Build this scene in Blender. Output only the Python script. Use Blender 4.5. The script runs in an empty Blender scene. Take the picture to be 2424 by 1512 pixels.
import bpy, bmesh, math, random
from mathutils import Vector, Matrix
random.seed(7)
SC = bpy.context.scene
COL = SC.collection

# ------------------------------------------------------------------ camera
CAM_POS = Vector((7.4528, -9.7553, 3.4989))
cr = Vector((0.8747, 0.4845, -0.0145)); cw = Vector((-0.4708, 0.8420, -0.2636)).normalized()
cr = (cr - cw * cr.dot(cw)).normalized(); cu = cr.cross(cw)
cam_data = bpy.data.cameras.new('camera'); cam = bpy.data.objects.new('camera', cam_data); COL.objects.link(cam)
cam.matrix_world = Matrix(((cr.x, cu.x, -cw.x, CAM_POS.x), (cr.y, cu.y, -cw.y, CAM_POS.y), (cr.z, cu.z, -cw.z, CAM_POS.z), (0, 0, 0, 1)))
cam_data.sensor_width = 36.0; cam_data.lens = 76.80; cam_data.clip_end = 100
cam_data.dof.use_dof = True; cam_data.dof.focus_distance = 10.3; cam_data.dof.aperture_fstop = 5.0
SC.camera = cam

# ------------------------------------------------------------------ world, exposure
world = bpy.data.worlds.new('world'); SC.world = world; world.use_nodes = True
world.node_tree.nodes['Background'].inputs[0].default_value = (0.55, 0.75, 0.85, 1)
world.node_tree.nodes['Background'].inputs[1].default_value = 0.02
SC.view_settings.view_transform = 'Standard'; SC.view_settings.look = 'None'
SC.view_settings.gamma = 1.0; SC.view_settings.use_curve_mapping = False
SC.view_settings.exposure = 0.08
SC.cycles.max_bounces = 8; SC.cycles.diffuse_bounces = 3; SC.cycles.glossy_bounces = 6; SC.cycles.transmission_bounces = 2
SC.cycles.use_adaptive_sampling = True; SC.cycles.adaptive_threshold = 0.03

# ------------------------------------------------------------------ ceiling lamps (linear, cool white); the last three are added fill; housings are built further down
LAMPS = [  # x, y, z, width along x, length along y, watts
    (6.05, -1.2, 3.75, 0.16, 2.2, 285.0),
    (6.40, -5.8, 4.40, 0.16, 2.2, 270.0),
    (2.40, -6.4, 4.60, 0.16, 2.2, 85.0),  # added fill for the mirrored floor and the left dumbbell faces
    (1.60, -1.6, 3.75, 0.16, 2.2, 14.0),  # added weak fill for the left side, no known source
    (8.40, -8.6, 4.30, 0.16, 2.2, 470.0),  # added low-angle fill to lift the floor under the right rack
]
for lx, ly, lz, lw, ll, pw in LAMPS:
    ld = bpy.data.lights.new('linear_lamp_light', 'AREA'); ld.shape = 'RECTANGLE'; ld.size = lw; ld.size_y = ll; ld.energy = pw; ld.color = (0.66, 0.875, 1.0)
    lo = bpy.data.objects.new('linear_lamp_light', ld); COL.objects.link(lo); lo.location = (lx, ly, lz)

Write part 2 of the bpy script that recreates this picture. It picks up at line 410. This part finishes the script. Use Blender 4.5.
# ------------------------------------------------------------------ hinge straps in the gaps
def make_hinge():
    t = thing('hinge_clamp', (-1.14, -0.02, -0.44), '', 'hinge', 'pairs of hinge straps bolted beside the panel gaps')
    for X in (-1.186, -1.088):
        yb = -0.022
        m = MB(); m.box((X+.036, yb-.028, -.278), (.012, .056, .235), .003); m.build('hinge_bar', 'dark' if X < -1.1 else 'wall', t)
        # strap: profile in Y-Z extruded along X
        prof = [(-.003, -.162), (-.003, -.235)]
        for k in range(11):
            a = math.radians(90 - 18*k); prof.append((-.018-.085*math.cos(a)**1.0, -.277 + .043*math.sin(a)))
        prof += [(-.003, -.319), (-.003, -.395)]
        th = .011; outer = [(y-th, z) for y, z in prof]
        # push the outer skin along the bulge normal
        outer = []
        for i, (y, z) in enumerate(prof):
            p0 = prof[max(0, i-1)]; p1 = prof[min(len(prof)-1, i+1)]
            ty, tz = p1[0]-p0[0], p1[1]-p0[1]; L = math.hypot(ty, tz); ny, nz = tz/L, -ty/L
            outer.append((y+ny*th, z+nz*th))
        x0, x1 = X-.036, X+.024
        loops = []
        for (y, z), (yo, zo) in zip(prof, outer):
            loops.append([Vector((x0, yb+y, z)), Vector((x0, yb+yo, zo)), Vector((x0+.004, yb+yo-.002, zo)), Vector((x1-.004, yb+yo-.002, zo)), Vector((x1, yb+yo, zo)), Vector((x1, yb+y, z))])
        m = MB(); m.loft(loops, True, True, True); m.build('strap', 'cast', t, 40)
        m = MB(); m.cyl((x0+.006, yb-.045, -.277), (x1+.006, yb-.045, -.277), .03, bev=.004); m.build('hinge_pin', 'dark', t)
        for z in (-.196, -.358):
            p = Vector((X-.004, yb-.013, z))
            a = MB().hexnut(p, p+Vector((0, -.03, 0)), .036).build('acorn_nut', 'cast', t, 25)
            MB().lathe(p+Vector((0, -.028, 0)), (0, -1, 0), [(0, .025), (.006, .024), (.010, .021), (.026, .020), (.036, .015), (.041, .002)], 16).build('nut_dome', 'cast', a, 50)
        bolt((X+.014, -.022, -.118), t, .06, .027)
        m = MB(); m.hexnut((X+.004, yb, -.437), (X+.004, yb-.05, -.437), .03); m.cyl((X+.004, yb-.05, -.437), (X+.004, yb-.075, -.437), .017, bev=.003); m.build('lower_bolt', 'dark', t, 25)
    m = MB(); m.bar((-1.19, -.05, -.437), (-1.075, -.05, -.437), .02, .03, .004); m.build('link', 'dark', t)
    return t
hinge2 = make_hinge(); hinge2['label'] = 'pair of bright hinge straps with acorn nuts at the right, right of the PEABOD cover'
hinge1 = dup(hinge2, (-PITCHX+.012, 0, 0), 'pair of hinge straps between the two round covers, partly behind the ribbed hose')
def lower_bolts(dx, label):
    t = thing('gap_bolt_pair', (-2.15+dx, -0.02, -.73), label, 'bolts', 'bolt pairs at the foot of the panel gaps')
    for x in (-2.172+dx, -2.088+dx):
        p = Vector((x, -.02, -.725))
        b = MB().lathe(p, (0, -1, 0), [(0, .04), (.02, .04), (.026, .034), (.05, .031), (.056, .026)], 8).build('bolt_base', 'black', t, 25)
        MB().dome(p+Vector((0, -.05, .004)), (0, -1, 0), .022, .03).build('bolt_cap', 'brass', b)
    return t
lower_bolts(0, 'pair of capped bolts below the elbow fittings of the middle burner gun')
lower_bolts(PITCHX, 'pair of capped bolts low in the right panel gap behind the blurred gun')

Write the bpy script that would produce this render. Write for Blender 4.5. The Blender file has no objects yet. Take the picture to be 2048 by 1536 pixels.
□ □ □ □ □
_Required work_
Nothing in the listing may be changed; retype it all exactly.

_Solution below_
Build this scene in Blender. Output only the Python script. Use Blender 4.5. The script runs in an empty Blender scene. Take the picture to be 2424 by 1512 pixels.
import bpy, bmesh, math, random
from mathutils import Vector, Matrix
random.seed(7)
SC = bpy.context.scene
COL = SC.collection

# ------------------------------------------------------------------ camera
CAM_POS = Vector((7.4528, -9.7553, 3.4989))
cr = Vector((0.8747, 0.4845, -0.0145)); cw = Vector((-0.4708, 0.8420, -0.2636)).normalized()
cr = (cr - cw * cr.dot(cw)).normalized(); cu = cr.cross(cw)
cam_data = bpy.data.cameras.new('camera'); cam = bpy.data.objects.new('camera', cam_data); COL.objects.link(cam)
cam.matrix_world = Matrix(((cr.x, cu.x, -cw.x, CAM_POS.x), (cr.y, cu.y, -cw.y, CAM_POS.y), (cr.z, cu.z, -cw.z, CAM_POS.z), (0, 0, 0, 1)))
cam_data.sensor_width = 36.0; cam_data.lens = 76.80; cam_data.clip_end = 100
cam_data.dof.use_dof = True; cam_data.dof.focus_distance = 10.3; cam_data.dof.aperture_fstop = 5.0
SC.camera = cam

# ------------------------------------------------------------------ world, exposure
world = bpy.data.worlds.new('world'); SC.world = world; world.use_nodes = True
world.node_tree.nodes['Background'].inputs[0].default_value = (0.55, 0.75, 0.85, 1)
world.node_tree.nodes['Background'].inputs[1].default_value = 0.02
SC.view_settings.view_transform = 'Standard'; SC.view_settings.look = 'None'
SC.view_settings.gamma = 1.0; SC.view_settings.use_curve_mapping = False
SC.view_settings.exposure = 0.08
SC.cycles.max_bounces = 8; SC.cycles.diffuse_bounces = 3; SC.cycles.glossy_bounces = 6; SC.cycles.transmission_bounces = 2
SC.cycles.use_adaptive_sampling = True; SC.cycles.adaptive_threshold = 0.03

# ------------------------------------------------------------------ ceiling lamps (linear, cool white); the last three are added fill; housings are built further down
LAMPS = [  # x, y, z, width along x, length along y, watts
    (6.05, -1.2, 3.75, 0.16, 2.2, 285.0),
    (6.40, -5.8, 4.40, 0.16, 2.2, 270.0),
    (2.40, -6.4, 4.60, 0.16, 2.2, 85.0),  # added fill for the mirrored floor and the left dumbbell faces
    (1.60, -1.6, 3.75, 0.16, 2.2, 14.0),  # added weak fill for the left side, no known source
    (8.40, -8.6, 4.30, 0.16, 2.2, 470.0),  # added low-angle fill to lift the floor under the right rack
]
for lx, ly, lz, lw, ll, pw in LAMPS:
    ld = bpy.data.lights.new('linear_lamp_light', 'AREA'); ld.shape = 'RECTANGLE'; ld.size = lw; ld.size_y = ll; ld.energy = pw; ld.color = (0.66, 0.875, 1.0)
    lo = bpy.data.objects.new('linear_lamp_light', ld); COL.objects.link(lo); lo.location = (lx, ly, lz)

Write part 2 of the bpy script that recreates this picture. It picks up at line 410. This part finishes the script. Use Blender 4.5.
# ------------------------------------------------------------------ hinge straps in the gaps
def make_hinge():
    t = thing('hinge_clamp', (-1.14, -0.02, -0.44), '', 'hinge', 'pairs of hinge straps bolted beside the panel gaps')
    for X in (-1.186, -1.088):
        yb = -0.022
        m = MB(); m.box((X+.036, yb-.028, -.278), (.012, .056, .235), .003); m.build('hinge_bar', 'dark' if X < -1.1 else 'wall', t)
        # strap: profile in Y-Z extruded along X
        prof = [(-.003, -.162), (-.003, -.235)]
        for k in range(11):
            a = math.radians(90 - 18*k); prof.append((-.018-.085*math.cos(a)**1.0, -.277 + .043*math.sin(a)))
        prof += [(-.003, -.319), (-.003, -.395)]
        th = .011; outer = [(y-th, z) for y, z in prof]
        # push the outer skin along the bulge normal
        outer = []
        for i, (y, z) in enumerate(prof):
            p0 = prof[max(0, i-1)]; p1 = prof[min(len(prof)-1, i+1)]
            ty, tz = p1[0]-p0[0], p1[1]-p0[1]; L = math.hypot(ty, tz); ny, nz = tz/L, -ty/L
            outer.append((y+ny*th, z+nz*th))
        x0, x1 = X-.036, X+.024
        loops = []
        for (y, z), (yo, zo) in zip(prof, outer):
            loops.append([Vector((x0, yb+y, z)), Vector((x0, yb+yo, zo)), Vector((x0+.004, yb+yo-.002, zo)), Vector((x1-.004, yb+yo-.002, zo)), Vector((x1, yb+yo, zo)), Vector((x1, yb+y, z))])
        m = MB(); m.loft(loops, True, True, True); m.build('strap', 'cast', t, 40)
        m = MB(); m.cyl((x0+.006, yb-.045, -.277), (x1+.006, yb-.045, -.277), .03, bev=.004); m.build('hinge_pin', 'dark', t)
        for z in (-.196, -.358):
            p = Vector((X-.004, yb-.013, z))
            a = MB().hexnut(p, p+Vector((0, -.03, 0)), .036).build('acorn_nut', 'cast', t, 25)
            MB().lathe(p+Vector((0, -.028, 0)), (0, -1, 0), [(0, .025), (.006, .024), (.010, .021), (.026, .020), (.036, .015), (.041, .002)], 16).build('nut_dome', 'cast', a, 50)
        bolt((X+.014, -.022, -.118), t, .06, .027)
        m = MB(); m.hexnut((X+.004, yb, -.437), (X+.004, yb-.05, -.437), .03); m.cyl((X+.004, yb-.05, -.437), (X+.004, yb-.075, -.437), .017, bev=.003); m.build('lower_bolt', 'dark', t, 25)
    m = MB(); m.bar((-1.19, -.05, -.437), (-1.075, -.05, -.437), .02, .03, .004); m.build('link', 'dark', t)
    return t
hinge2 = make_hinge(); hinge2['label'] = 'pair of bright hinge straps with acorn nuts at the right, right of the PEABOD cover'
hinge1 = dup(hinge2, (-PITCHX+.012, 0, 0), 'pair of hinge straps between the two round covers, partly behind the ribbed hose')
def lower_bolts(dx, label):
    t = thing('gap_bolt_pair', (-2.15+dx, -0.02, -.73), label, 'bolts', 'bolt pairs at the foot of the panel gaps')
    for x in (-2.172+dx, -2.088+dx):
        p = Vector((x, -.02, -.725))
        b = MB().lathe(p, (0, -1, 0), [(0, .04), (.02, .04), (.026, .034), (.05, .031), (.056, .026)], 8).build('bolt_base', 'black', t, 25)
        MB().dome(p+Vector((0, -.05, .004)), (0, -1, 0), .022, .03).build('bolt_cap', 'brass', b)
    return t
lower_bolts(0, 'pair of capped bolts below the elbow fittings of the middle burner gun')
lower_bolts(PITCHX, 'pair of capped bolts low in the right panel gap behind the blurred gun')

Write the bpy script that would produce this render. Write for Blender 4.5. The Blender file has no objects yet. Take the picture to be 2048 by 1536 pixels.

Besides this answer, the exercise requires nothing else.